Don’t Pay the FLA

What’s the FLA and What is Wrong with it?

The FLA was formed in 1999 as a successor to the White House Apparel Industry Partnership (created in 1997) in direct response to rising student awareness of the sweatshop conditions under which our college apparel is created.  Since then, the FLA has upheld itself as a legitimate factory monitoring organization that can be a resource for universities to ensure that their clothing is not made under sweatshop conditions, although the FLA admits that when it does monitor factories, it interviews workers only with factory management’s full knowledge of who is being interviewed, allowing for worker intimidation.

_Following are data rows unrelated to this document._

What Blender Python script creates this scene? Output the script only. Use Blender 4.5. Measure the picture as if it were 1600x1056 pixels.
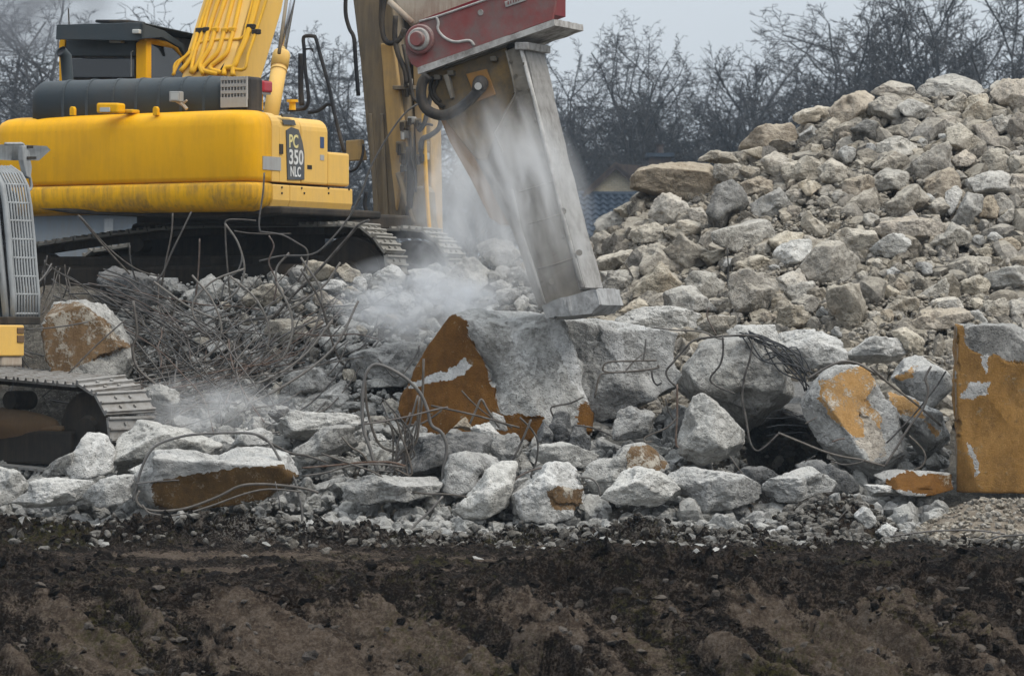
import bpy, bmesh, math, random
import numpy as np
from mathutils import Vector, Matrix

for o in list(bpy.data.objects):
    bpy.data.objects.remove(o)
SC = bpy.context.scene
COL = SC.collection
R = math.radians

# ------------------------------------------------------------------ camera
FOC, CX, CY, CAMZ = 7050.0, 800.0, 528.0, 1.8      # long lens: pixels of the 1600 px wide photograph
cam = bpy.data.cameras.new('camera')
cam_o = bpy.data.objects.new('camera', cam)
COL.objects.link(cam_o)
cam_o.location = (0, 0, CAMZ)
cam_o.rotation_euler = (R(90), 0, 0)
cam.sensor_width = 36.0
cam.lens = FOC / 1600 * 36.0
cam.clip_start = 1.0
cam.clip_end = 3000
cam.dof.use_dof = True
cam.dof.focus_distance = 42.5
cam.dof.aperture_fstop = 7.5
SC.camera = cam_o

# ------------------------------------------------------------------ world: overcast sky
SUN_ELEV, SUN_AZ = 50.0, 125.0                      # azimuth clockwise from +Y
W = bpy.data.worlds.new('World')
SC.world = W
W.use_nodes = True
nt = W.node_tree
nt.nodes.clear()
out = nt.nodes.new('ShaderNodeOutputWorld')
bg = nt.nodes.new('ShaderNodeBackground')
sky = nt.nodes.new('ShaderNodeTexSky')
sky.sky_type = 'NISHITA'
sky.sun_disc = False
sky.sun_elevation = R(SUN_ELEV)
sky.sun_rotation = R(SUN_AZ)
sky.dust_density = 3.0
mixn = nt.nodes.new('ShaderNodeMix')
mixn.data_type = 'RGBA'
mixn.inputs['Factor'].default_value = 0.82           # cloud deck over the clear sky
# soft cloud structure
tc = nt.nodes.new('ShaderNodeTexCoord')
mp = nt.nodes.new('ShaderNodeMapping')
mp.inputs['Scale'].default_value = (2.0, 2.0, 5.0)
ns = nt.nodes.new('ShaderNodeTexNoise')
ns.inputs['Scale'].default_value = 3.0
ns.inputs['Detail'].default_value = 3.0
cr = nt.nodes.new('ShaderNodeValToRGB')
cr.color_ramp.elements[0].position = 0.3
cr.color_ramp.elements[0].color = (7.0, 7.6, 8.3, 1)
cr.color_ramp.elements[1].position = 0.75
cr.color_ramp.elements[1].color = (7.6, 8.2, 8.8, 1)
L_ = nt.links.new
L_(tc.outputs['Generated'], mp.inputs['Vector'])
L_(mp.outputs['Vector'], ns.inputs['Vector'])
L_(ns.outputs['Fac'], cr.inputs['Fac'])
L_(sky.outputs['Color'], mixn.inputs[6])
# standard overcast sky: luminance rises smoothly from horizon to zenith as 1 + 2 sin(elevation)
sx_ = nt.nodes.new('ShaderNodeSeparateXYZ')
L_(tc.outputs['Generated'], sx_.inputs[0])
mm = nt.nodes.new('ShaderNodeMath'); mm.operation = 'MAXIMUM'; mm.inputs[1].default_value = 0.0
L_(sx_.outputs['Z'], mm.inputs[0])
ma = nt.nodes.new('ShaderNodeMath'); ma.operation = 'MULTIPLY_ADD'; ma.inputs[1].default_value = 2.0; ma.inputs[2].default_value = 1.0
L_(mm.outputs[0], ma.inputs[0])
vm = nt.nodes.new('ShaderNodeVectorMath'); vm.operation = 'SCALE'
L_(cr.outputs['Color'], vm.inputs[0]); L_(ma.outputs[0], vm.inputs['Scale'])
L_(vm.outputs[0], mixn.inputs[7])
L_(mixn.outputs[2], bg.inputs['Color'])
bg.inputs['Strength'].default_value = 0.0625
L_(bg.outputs['Background'], out.inputs['Surface'])

sun = bpy.data.lights.new('sun', 'SUN')
sun.energy = 1.5
sun.angle = R(25)
sun.color = (1.0, 0.94, 0.84)
sun_o = bpy.data.objects.new('sun', sun)
COL.objects.link(sun_o)
sd = Vector((math.sin(R(SUN_AZ)) * math.cos(R(SUN_ELEV)), math.cos(R(SUN_AZ)) * math.cos(R(SUN_ELEV)), math.sin(R(SUN_ELEV))))
sun_o.rotation_euler = (-sd).to_track_quat('-Z', 'Y').to_euler()

SC.view_settings.view_transform = 'Standard'
SC.view_settings.look = 'None'
SC.view_settings.exposure = 0.48
SC.view_settings.gamma = 1.0
SC.view_settings.use_curve_mapping = False
SC.cycles.max_bounces = 8
SC.cycles.diffuse_bounces = 3
SC.cycles.volume_bounces = 3
SC.cycles.transparent_max_bounces = 8
SC.cycles.volume_step_rate = 1.0
SC.cycles.volume_max_steps = 128
SC.cycles.use_denoising = True

# ------------------------------------------------------------------ tagging and linking
def tag(o, label=None, cat=None, group=None, kind=None):
    if label: o['label'] = label
    if cat: o['category'] = cat
    if group: o['group'] = group
    if kind: o['kind'] = kind
    return o

def empty(name, loc, rz=0.0, label=None, cat=None, group=None):
    o = bpy.data.objects.new(name, None)
    COL.objects.link(o)
    o.location = loc
    o.rotation_euler = (0, 0, rz)
    o.empty_display_size = 0.2
    return tag(o, label, cat, group)

def link(name, me, parent=None, loc=None):
    o = bpy.data.objects.new(name, me)
    COL.objects.link(o)
    if parent is not None: o.parent = parent
    if loc is not None: o.location = loc
    return o

def mesh_np(name, v, f, mats=(), smooth=True, midx=None):
    """mesh from numpy verts (N,3) and faces (M,3) or (M,4)"""
    v = np.asarray(v, dtype=np.float32)
    f = np.asarray(f, dtype=np.int32)
    k = f.shape[1]
    me = bpy.data.meshes.new(name)
    me.vertices.add(len(v))
    me.vertices.foreach_set('co', v.ravel())
    me.loops.add(f.size)
    me.loops.foreach_set('vertex_index', f.ravel())
    me.polygons.add(len(f))
    me.polygons.foreach_set('loop_start', np.arange(len(f), dtype=np.int32) * k)
    if midx is not None:
        me.polygons.foreach_set('material_index', np.asarray(midx, dtype=np.int32))
    me.polygons.foreach_set('use_smooth', np.full(len(f), bool(smooth)))
    for m in mats: me.materials.append(m)
    me.update(calc_edges=True)
    return me

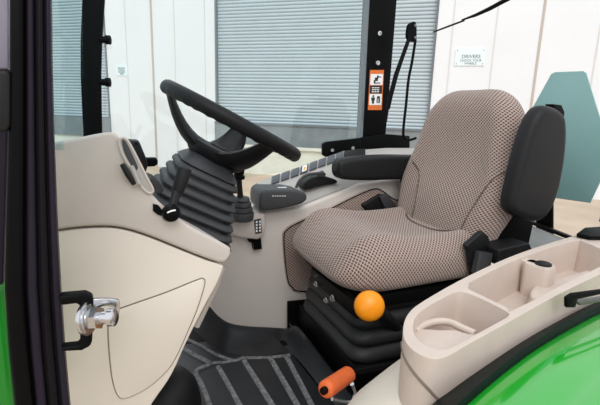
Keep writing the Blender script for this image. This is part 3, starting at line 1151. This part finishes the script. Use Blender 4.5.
# ---- green fender with rubber trim
fe = empty('rear_fender', (0.9, 0.45, 1.0), 'glossy green curved rear fender with black rubber edge', 'fender')
tr_px = [(430, 440), (448, 410), (470, 388), (500, 363), (530, 341), (565, 320), (600, 302), (650, 281), (720, 258)]
def near_y(x): return 0.385 + (x - 440) * 0.00128
A1 = spline([P(x, y, Y=near_y(x)) for x, y in tr_px], 6)
A2 = spline([P(x + 6, y + 8, Y=near_y(x) - 0.010) for x, y in tr_px], 6)
A0 = [p + V((0.0, 0.04, -0.03)) for p in A1]
b = MB()
b.loft([[p + V((0, 0, -0.05)) for p in A0], A0, A1, [a.lerp(c, 0.5) + V((0, -0.002, 0.008)) for a, c in zip(A1, A2)], A2, [p + V((0, 0.0, -0.03)) for p in A2]], closed=False)
b.build('rubber_trim', SEALG, fe, sharp=60, label='black rubber edge trim')
def off(rows, dy, dz): return [p + V((0.0, dy, dz)) for p in rows]


b = MB()
rows = [off(A2, 0.004, -0.004), off(A2, -0.012, 0.004), off(A2, -0.05, 0.004), off(A2, -0.085, 0.000), off(A2, -0.10, -0.012), off(A2, -0.105, -0.022), off(A2, -0.13, -0.032), off(A2, -0.20, -0.045), off(A2, -0.26, -0.07), off(A2, -0.29, -0.12), off(A2, -0.30, -0.3)]
b.loft(rows, closed=False)
b.build('fender_panel', GREEN, fe, sharp=70)

# ---- cab frame: near door post with striker, far posts
cf = empty('cab_frame', (0.6, 1.2, 0.85), 'black painted tractor cab frame with door post and far posts', 'frame')
YP = 0.60
def strip(lx, rx, Y, dep, name, m, parent=cf, bev=0.004):
    b = MB()
    b.prism(pxs(lx + rx[::-1], Y=Y), (0, dep, 0))
    return b.build(name, m, parent, bevel=bev)


ys = (-30, 60, 140, 215, 290, 350, 450)
Lf = [9, 9, 8, 6, 4, 8, 18]
def lineof(off): return [(l + off_, y) for l, off_, y in zip(Lf, off, ys)]


Rt = [50, 51, 53, 56, 60, 64, 73]
def mix(t): return [(l + (r - l) * t, y) for l, r, y in zip(Lf, Rt, ys)]


dp = strip(mix(0.0), mix(1.0), YP + 0.012, 0.02, 'door_post', PILLAR)
strip(mix(0.02), mix(0.34), YP - 0.002, 0.014, 'door_seal', BLACKG, dp)
strip(mix(0.40), mix(0.60), YP + 0.004, 0.012, 'post_molding', PURPLE, dp)
strip(mix(0.66), mix(0.80), YP + 0.0, 0.014, 'post_molding', PILLAR, dp)
strip(mix(0.86), mix(1.0), YP + 0.006, 0.012, 'post_molding', PURPLE, dp)
# door striker on the post
ds = MB()
Ys = 0.57
thk = V((0, 0.016, 0))
ds.prism(pxs([(58, 297), (62, 296), (85, 294), (92, 297), (93, 302), (92, 342), (90, 347), (82, 351), (62, 352), (60, 348), (78, 346), (80, 342), (80, 306), (76, 304), (60, 306)], Y=Ys), thk)
dso = ds.build('striker_bracket', BLACKG, dp, bevel=0.003)
b = MB()
sc0 = P(83, 319, Y=Ys - 0.003)
ax = (P(120, 311, Y=Ys - 0.055) - sc0).normalized()
ax = V((0.9, -0.42, 0.12)).normalized()
b.lathe(sc0 + ax * 0.002, ax, [(0, 0.020), (0.003, 0.021), (0.005, 0.021), (0.0051, 0.018), (0.008, 0.018), (0.0081, 0.012), (0.012, 0.0125)], 28)
b.lathe(sc0 + ax * 0.012, ax, [(0, 0.0145), (0.010, 0.0145), (0.0101, 0.008)], 6)
b.lathe(sc0 + ax * 0.02, ax, [(0, 0.0075), (0.014, 0.0075), (0.0145, 0.0115), (0.021, 0.0115), (0.023, 0.008), (0.0231, 0)], 20)
b.build('striker_bolt', CHROME, dp, sharp=40, label='bright zinc striker bolt')
b = MB()
b.prism(spline(pxs([(86, 305), (92, 300), (104, 299), (116, 300), (120, 303), (119, 315), (116, 318), (114, 309), (104, 306), (92, 311)], Y=Ys + 0.006), 3, True), (0, 0.006, 0))
b.build('striker_tab', CHROME, dp, bevel=0.001, label='bright zinc tab')
# hinge block at the outer side of the post
b = MB()
b.prism(pxs([(-6, 70), (8, 70), (10, 75), (10, 125), (7, 132), (-6, 132)], Y=YP - 0.004), (0, 0.03, 0))
b.build('hinge', BLACK, dp, bevel=0.004)

# windscreen post (far)
fp = [(83, -30), (82, 0), (80.5, 40), (80.5, 75), (82, 110), (84, 150), (84, 190)]
fpr = [(106, -30), (104.5, 0), (102, 40), (101, 75), (101.5, 110), (102.5, 150), (103, 190)]
wpost = strip(fp, fpr, 1.80, 0.06, 'windscreen_post', BLACKG)
for y in (39.5, 82):
    b = MB()
    b.lathe(P(100.5, y, Y=1.80), (1, -0.25, 0), [(0, 0.012), (0.018, 0.012), (0.018, 0.016), (0.034, 0.016), (0.036, 0.01)], 14)
    b.build('hinge_pin', BLACKG, wpost)
# rear post (far) with bolts, decal
rp = [(370, -40), (369, 0), (366.5, 50), (363.5, 110), (361, 157)]
rpr = [(399, -40), (397, 0), (393, 50), (388, 110), (384, 157)]
rpost = strip(rp, rpr, 1.88, 0.06, 'rear_post', BLACKG)
strip([(x - 2.5, y) for x, y in rp], [(x + 0.6, y) for x, y in rp], 1.875, 0.03, 'glass_seal', STRIPW, rpost, 0.001)
for x, y in ((379.5, 33.5), (377.5, 63)):
    b = MB()
    b.lathe(P(x, y, Y=1.88), (0, -1, 0), [(0, 0.012), (0.005, 0.011), (0.0055, 0.006), (0.003, 0.005), (0.0031, 0)], 16)
    b.build('bolt', CHROME, rpost)
def decal_quad(x0, x1, y0, y1, lift):
    # decal follows the lean of the post
    lean = lambda y: -0.055 * (y - 70)
    return pxs([(x0 + lean(y1), y1), (x1 + lean(y1), y1), (x1 + lean(y0), y0), (x0 + lean(y0), y0)], Y=1.8795 - lift)


b = MB(); b.prism(decal_quad(370, 384, 70, 110, 0), (0, 0.001, 0))
dc = b.build('warning_decal', DECOR, rpost, smooth=False, label='orange and white safety decal')
b = MB(); b.prism(decal_quad(371, 383.2, 74, 85, .0008), (0, 0.0006, 0))
b.build('pictogram_panel', PAPER, dc, smooth=False)
b = MB(); b.prism(decal_quad(371, 383.2, 94, 105, .0008), (0, 0.0006, 0))
b.build('pictogram_panel', PAPER, dc, smooth=False)
b = MB(); b.prism(decal_quad(371, 383.2, 85.5, 93.5, .0008), (0, 0.0006, 0))
b.build('text_panel', INK, dc, smooth=False)
b = MB()
for qi, q in enumerate(((374.5, 376, 80, 83.5), (375.5, 378.5, 77.5, 81), (377.5, 379, 75.5, 78.5), (379, 381.5, 76.5, 77.5), (376, 381, 82.5, 83.5),
          (374, 375.6, 95.2, 97), (373, 376.4, 97.4, 100.5), (373.8, 375.8, 100.5, 103.6), (378.6, 381.4, 96.2, 98.4), (378.4, 379.4, 98.4, 103), (380.2, 381.6, 98.4, 103))):
    if qi == 5:
        b.build('pictogram', INK, dc, smooth=False)
        b = MB()
    b.prism(decal_quad(*q, .0016), (0, 0.0006, 0))
b.build('pictogram', INK, dc, smooth=False)
for y in (87.3, 89.3, 91.3):
    b = MB()
    for x in (373, 375.6, 378.2): b.prism(decal_quad(x, x + 2, y, y + 0.9, .0016), (0, 0.0006, 0))
    b.build('print_line', PAPER, dc, smooth=False)
# bracket plate at the base of the rear post
b = MB()
b.prism(pxs([(323, 144), (326, 142), (361, 138), (361, 153), (326, 157), (323, 155)], Y=1.84), (0, 0.02, 0))
bp_ = b.build('bracket_plate', BLACKG, cf, bevel=0.003)
for x, y in ((332, 150), (352.5, 148)):
    b = MB()
    b.lathe(P(x, y, Y=1.84), (0, -1, 0), [(0, 0.0095), (0.005, 0.009), (0.0055, 0.0)], 8)
    b.build('bolt', CHROME, bp_)
b = MB()
b.prism(pxs([(360, 138), (386, 134), (410, 136), (410, 158), (360, 157)], Y=1.86), (0, 0.03, 0))
b.build('post_foot', BLACKG, cf, bevel=0.004)
# far sill rail under the glass
b = MB()
b.tube([P(84, 190, Y=1.88), P(230, 215, Y=1.9), P(440, 185, Y=1.9)], 0.02, 10)
b.build('sill_rail', BLACKG, cf)
# rear sill: grey shelf with black edge strip
b = MB()
pa, pb = P(522, 220, Z=1.3), P(575, 241.5, Z=1.3)
dv = (pb - pa).normalized()
b.prism([pa + V((-0.012, 0, 0)), pb + dv * 0.25 + V((-0.012, 0, 0)), pb + dv * 0.25 + V((0.012, 0, 0)), pa - dv * 0.3 + V((0.012, 0, 0)), pa - dv * 0.3 + V((-0.012, 0, 0))], (0, 0, 0.014))
b.build('rear_edge_strip', BLACKG, cf, bevel=0.004)
b = MB()
b.prism([pa - dv * 0.3 + V((-0.014, 0, 0)), pb + dv * 0.25 + V((-0.014, 0, 0)), pb + dv * 0.25 + V((-0.35, 0, 0)), pa - dv * 0.3 + V((-0.35, 0, 0))], (0, 0, -0.02))
b.build('rear_sill', SILLG, cf, bevel=0.004)

# glazing
b = MB()
b.prism(pxs([(104, -30), (368, -30), (362, 160), (103, 200)], Y=1.868), (0, 0.004, 0))
struct(b.build('window_1', GLASSM, smooth=False))
b = MB()
fa_, fb_ = P(52, -40, Y=0.66), P(82, -40, Y=1.80)
fc_, fd_ = P(84, 150, Y=1.80), P(53, 150, Y=0.66)
b.prism([fa_, fb_, fc_, fd_], (-0.004, 0, 0))
struct(b.build('window_2', GLASST, smooth=False))

# open door edge + engine hood left of the post
dr = empty('cab_door', P(2, 150, Y=0.62), 'mauve grey edge of the open cab door left of the black post', 'door')
b = MB()
b.prism(pxs([(-140, -40), (8.6, -40), (8.6, 69), (-140, 69)], Y=0.64), (0, 0.012, 0))
b.build('door_glass_edge', MAUVE, dr, bevel=0.002)
b = MB()
b.prism(pxs([(-120, 66), (8.6, 66), (7.2, 140), (5, 215), (3, 285), (-140, 285), (-140, 66)], Y=0.655), (0, 0.02, 0))
b.build('door_rail', PURPLE, dr, bevel=0.002)
hd = MB()
hd.prism(pxs([(-500, 288), (3, 286), (8, 340), (20, 450), (-500, 450)], Y=0.69), (0, 0.13, 0))
tag(hd.build('engine_hood', GREEND, None, bevel=0.01), 'sliver of green engine hood at lower left beside the black post', 'hood')

# ---- emblem plate behind the seat
em = empty('slow_vehicle_emblem', P(575, 205, X=1.62), 'teal backed truncated triangle emblem plate behind the upright armrest', 'sign')
emp = pxs([(555, 72), (583, 71), (586, 73), (607, 140), (613, 165), (600, 182), (590, 203), (548, 197), (500, 196), (480, 170), (520, 130), (551, 74)], X=1.62)
b = MB()
b.prism(emp, (0.004, 0, 0))
ep = b.build('emblem_plate', TEAL, em, bevel=0.0015)
b = MB()
b.prism(pxs([(536, 190), (552, 190), (552, 260), (536, 260)], X=1.63), (0.01, 0, 0))
b.build('mounting_post', BLACKG, em)

# ---- rear window stay (rods and clamp) and wiper
ws = empty('window_stay', P(404, 138, Y=1.78), 'black jointed rods hanging from a clamp right of the rear post', 'stay')
YS = 1.76
b = MB()
b.tube([P(410, 36, Y=YS), P(402, 58, Y=YS), P(396, 75, Y=YS), P(390, 98, Y=YS), P(388, 109, Y=YS)], [0.009, 0.0095, 0.011, 0.011, 0.009], 10)
b.tube([P(388, 108, Y=YS), P(386, 122, Y=YS)], 0.005, 8)
b.build('stay_arm', BLACKG, ws)
b = MB()
b.tube(spline([P(415.5, 40, Y=YS + .02), P(412, 62, Y=YS + .02), P(408.5, 80, Y=YS + .02), P(406, 105, Y=YS + .02), P(403.5, 128, Y=YS + .02), P(404, 137, Y=YS + .02), P(409, 140, Y=YS + .02), P(416, 138, Y=YS + .02)], 5), 0.0065, 10)
b.build('stay_rod', BLACKG, ws)
b = MB()
b.prism(spline(pxs([(409, 26), (412, 22), (416, 22), (417, 28), (417, 34), (416.5, 41), (412, 41), (408, 37)], Y=YS - 0.006), 3, True), (0, 0.022, 0))
cl = b.build('clamp', BLACKG, ws, bevel=0.004)
for x, y in ((415, 25.5), (415, 37.5)):
    b = MB()
    b.lathe(P(x, y, Y=YS - 0.006), (0, -1, 0), [(0, 0.007), (0.004, 0.006), (0.0041, 0)], 10)
    b.build('screw', STEELG, cl)
wi = empty('rear_wiper', P(505, 0, X=1.66), 'black wiper arm and thin blade at the top of the rear window', 'wiper')
XW = 1.66
b = MB()
b.tube([P(462, 20, X=XW), P(476, 15, X=XW), P(490, 8.5, X=XW), P(503, 1.5, X=XW), P(530, -12, X=XW)], [0.004, 0.008, 0.010, 0.010, 0.010], 10)
b.build('wiper_arm', BLACKG, wi)
b = MB()
b.tube([P(433.5, 32, X=XW), P(448, 26.5, X=XW), P(464, 20.5, X=XW)], [0.0045, 0.0055, 0.005], 8)
b.tube([P(464, 20, X=XW), P(500, 3, X=XW)], 0.003, 6)
b.build('wiper_blade', BLACK, wi)

# ================================================================== LIGHT
w = bpy.data.worlds.new('overcast_sky')
SC.world = w
w.use_nodes = True
nt = w.node_tree
bg = nt.nodes['Background']
bg.inputs['Color'].default_value = (0.93, 0.97, 1.0, 1)
bg.inputs['Strength'].default_value = 1.05
sd = bpy.data.lights.new('hazy_sun', 'SUN')
sd.energy = 1.15
sd.angle = math.radians(35)
sd.color = (1.0, 0.985, 0.96)
so = bpy.data.objects.new('hazy_sun', sd)
COL.objects.link(so)
so.rotation_euler = V((0.25, 0.75, -0.75)).to_track_quat('-Z', 'Y').to_euler()

SC.view_settings.view_transform = 'Standard'
SC.view_settings.look = 'None'
SC.view_settings.gamma = 1.0
SC.view_settings.exposure = 0.2
SC.view_settings.use_curve_mapping = False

Another challenge to the FLA’s legitimacy is the fact that the FLA Board of Directors is made up of Non-Governmental Organizations, University Officials, and Industry Representatives, which currently include reps from Adidas, Nike, and Gildan, all infamously anti-worker rights corporations. This reinforces many worker-rights advocate concerns that this model is a conflict of interest; corporations are essentially monitoring themselves (in the words of a USASer, “It’s like McDonald’s nutritionists boasting about how healthy a Big Mac is”).

While the FLA’s principal function should be monitoring and reporting working conditions in factories, the organization has always treated its factory cases not as serious worker rights abuses, but as corporate PR problems. Unlike the WRC, the FLA also lacks a history of allowing the students of its affiliate universities a meaningful role in the process, choosing to ignore student demands and to work exclusively with corporations, choice university administrators, and NGOs.

Since its creation, USAS, as well as numerous other worker rights organizations have been extremely critical of the FLA. In fact, the only union member of its governing board – UNITE – quit the organization more than five years ago in protest of the FLA’s policies. In response to the FLA’s corporate cover ups, USAS and our allies created an independent sweatshop investigatory organization, the Worker Rights Consortium, which is truly independent of corporate interests and has a decade-long track record of exposing sweatshop abuse.